• [WHAT IS ASKED]
Retype each line of the listing below, from the first through the one holding "R_ = math.radians", with no other lines.

• [DATASET ENTRIES]
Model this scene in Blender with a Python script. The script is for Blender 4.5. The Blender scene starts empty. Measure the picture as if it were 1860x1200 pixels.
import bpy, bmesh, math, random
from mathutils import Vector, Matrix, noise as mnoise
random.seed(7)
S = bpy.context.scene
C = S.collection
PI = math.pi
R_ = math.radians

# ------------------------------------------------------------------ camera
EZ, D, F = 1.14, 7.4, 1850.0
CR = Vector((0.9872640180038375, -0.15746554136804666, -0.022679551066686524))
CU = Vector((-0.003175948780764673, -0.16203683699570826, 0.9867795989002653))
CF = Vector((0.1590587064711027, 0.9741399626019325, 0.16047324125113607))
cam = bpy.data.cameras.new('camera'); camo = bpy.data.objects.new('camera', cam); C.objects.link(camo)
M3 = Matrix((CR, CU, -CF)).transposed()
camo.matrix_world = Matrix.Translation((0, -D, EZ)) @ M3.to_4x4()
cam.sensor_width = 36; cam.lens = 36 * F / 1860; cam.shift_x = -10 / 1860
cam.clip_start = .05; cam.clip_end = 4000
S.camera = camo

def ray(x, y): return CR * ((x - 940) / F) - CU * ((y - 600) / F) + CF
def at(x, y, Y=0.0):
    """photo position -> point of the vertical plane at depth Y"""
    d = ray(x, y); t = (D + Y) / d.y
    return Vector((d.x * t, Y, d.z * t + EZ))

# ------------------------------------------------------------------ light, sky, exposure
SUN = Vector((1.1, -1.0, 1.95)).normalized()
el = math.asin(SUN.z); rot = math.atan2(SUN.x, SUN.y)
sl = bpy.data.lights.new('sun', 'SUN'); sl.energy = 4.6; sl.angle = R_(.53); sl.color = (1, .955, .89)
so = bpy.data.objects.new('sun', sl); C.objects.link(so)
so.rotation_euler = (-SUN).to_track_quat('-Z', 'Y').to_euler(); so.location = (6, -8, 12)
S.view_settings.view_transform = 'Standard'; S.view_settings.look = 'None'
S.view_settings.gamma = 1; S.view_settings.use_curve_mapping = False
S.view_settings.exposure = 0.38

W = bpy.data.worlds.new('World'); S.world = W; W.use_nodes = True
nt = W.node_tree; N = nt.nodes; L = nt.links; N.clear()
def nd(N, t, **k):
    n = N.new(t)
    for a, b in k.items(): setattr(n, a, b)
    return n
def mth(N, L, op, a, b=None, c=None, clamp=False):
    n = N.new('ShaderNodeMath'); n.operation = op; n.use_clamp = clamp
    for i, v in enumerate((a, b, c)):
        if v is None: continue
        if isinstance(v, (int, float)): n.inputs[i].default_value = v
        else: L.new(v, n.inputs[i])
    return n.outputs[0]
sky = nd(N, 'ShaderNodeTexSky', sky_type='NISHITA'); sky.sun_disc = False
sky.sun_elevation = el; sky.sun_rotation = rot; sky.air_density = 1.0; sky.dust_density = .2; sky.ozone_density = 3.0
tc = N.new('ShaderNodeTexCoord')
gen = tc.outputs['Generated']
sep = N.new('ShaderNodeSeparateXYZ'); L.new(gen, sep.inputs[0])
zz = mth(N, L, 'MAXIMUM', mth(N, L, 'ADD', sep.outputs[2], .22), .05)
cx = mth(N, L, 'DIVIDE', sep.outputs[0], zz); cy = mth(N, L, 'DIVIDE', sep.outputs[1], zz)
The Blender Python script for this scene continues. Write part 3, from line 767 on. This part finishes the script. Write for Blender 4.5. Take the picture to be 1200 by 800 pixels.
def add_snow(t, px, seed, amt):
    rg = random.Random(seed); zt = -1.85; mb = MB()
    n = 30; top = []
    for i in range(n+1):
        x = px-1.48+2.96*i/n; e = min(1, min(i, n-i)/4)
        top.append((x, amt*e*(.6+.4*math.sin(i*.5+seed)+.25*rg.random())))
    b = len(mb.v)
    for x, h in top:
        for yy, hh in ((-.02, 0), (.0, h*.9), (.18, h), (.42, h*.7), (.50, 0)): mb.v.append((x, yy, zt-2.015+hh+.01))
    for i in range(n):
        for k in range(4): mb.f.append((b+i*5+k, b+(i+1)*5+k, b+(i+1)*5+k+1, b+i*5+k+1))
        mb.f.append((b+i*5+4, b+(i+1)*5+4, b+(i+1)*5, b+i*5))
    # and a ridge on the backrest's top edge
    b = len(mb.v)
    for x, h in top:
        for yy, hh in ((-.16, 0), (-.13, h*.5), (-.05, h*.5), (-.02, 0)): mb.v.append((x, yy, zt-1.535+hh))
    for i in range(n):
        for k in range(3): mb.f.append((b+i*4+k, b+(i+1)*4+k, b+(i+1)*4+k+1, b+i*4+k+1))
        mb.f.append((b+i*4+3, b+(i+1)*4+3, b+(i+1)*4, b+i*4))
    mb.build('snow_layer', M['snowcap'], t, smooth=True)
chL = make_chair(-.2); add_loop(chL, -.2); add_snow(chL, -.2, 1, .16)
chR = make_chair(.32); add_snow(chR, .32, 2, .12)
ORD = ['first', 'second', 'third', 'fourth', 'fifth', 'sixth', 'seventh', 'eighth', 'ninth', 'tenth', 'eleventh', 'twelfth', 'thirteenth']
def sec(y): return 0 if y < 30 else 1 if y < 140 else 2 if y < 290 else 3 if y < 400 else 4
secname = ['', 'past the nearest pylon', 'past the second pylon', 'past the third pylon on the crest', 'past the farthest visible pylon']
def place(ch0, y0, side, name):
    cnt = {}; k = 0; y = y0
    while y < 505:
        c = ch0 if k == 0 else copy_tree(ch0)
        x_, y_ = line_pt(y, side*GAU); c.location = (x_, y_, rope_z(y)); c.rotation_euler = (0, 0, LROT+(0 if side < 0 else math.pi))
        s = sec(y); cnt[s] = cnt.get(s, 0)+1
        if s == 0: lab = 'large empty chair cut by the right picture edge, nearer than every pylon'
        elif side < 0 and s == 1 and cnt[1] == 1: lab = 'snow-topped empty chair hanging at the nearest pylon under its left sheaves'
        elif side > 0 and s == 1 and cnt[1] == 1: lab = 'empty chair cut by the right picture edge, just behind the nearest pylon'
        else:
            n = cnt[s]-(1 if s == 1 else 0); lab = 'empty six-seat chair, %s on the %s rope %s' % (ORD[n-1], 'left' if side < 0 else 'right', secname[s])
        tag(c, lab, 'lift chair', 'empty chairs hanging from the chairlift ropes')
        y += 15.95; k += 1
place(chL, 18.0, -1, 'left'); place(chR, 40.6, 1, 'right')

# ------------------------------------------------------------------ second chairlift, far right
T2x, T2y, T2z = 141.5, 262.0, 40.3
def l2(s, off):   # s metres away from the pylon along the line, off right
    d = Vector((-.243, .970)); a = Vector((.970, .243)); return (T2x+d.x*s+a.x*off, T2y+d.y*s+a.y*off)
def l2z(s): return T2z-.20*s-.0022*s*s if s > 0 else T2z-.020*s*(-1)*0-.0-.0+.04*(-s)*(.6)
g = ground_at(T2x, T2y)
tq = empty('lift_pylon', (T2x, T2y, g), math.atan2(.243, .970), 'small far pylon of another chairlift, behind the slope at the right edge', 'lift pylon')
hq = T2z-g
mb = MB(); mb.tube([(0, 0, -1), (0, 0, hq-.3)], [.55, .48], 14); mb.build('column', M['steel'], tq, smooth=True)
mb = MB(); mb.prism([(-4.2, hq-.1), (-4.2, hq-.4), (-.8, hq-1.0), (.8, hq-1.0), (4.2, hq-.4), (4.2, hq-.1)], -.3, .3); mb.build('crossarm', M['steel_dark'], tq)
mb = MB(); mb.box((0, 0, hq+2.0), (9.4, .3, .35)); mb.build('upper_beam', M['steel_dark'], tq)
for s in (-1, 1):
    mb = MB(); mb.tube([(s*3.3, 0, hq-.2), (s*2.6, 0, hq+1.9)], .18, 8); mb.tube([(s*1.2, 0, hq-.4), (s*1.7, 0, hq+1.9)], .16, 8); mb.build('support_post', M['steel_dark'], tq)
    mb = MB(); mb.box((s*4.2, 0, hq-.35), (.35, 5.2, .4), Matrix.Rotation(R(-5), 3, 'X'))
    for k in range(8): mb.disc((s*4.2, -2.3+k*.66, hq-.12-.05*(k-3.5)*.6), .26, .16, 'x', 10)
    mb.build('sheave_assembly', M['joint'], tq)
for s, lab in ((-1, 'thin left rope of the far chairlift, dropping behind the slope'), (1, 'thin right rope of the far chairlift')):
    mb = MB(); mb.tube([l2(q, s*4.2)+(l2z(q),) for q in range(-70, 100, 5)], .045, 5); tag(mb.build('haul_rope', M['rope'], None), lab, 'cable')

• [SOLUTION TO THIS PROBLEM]
Model this scene in Blender with a Python script. The script is for Blender 4.5. The Blender scene starts empty. Measure the picture as if it were 1860x1200 pixels.
import bpy, bmesh, math, random
from mathutils import Vector, Matrix, noise as mnoise
random.seed(7)
S = bpy.context.scene
C = S.collection
PI = math.pi
R_ = math.radians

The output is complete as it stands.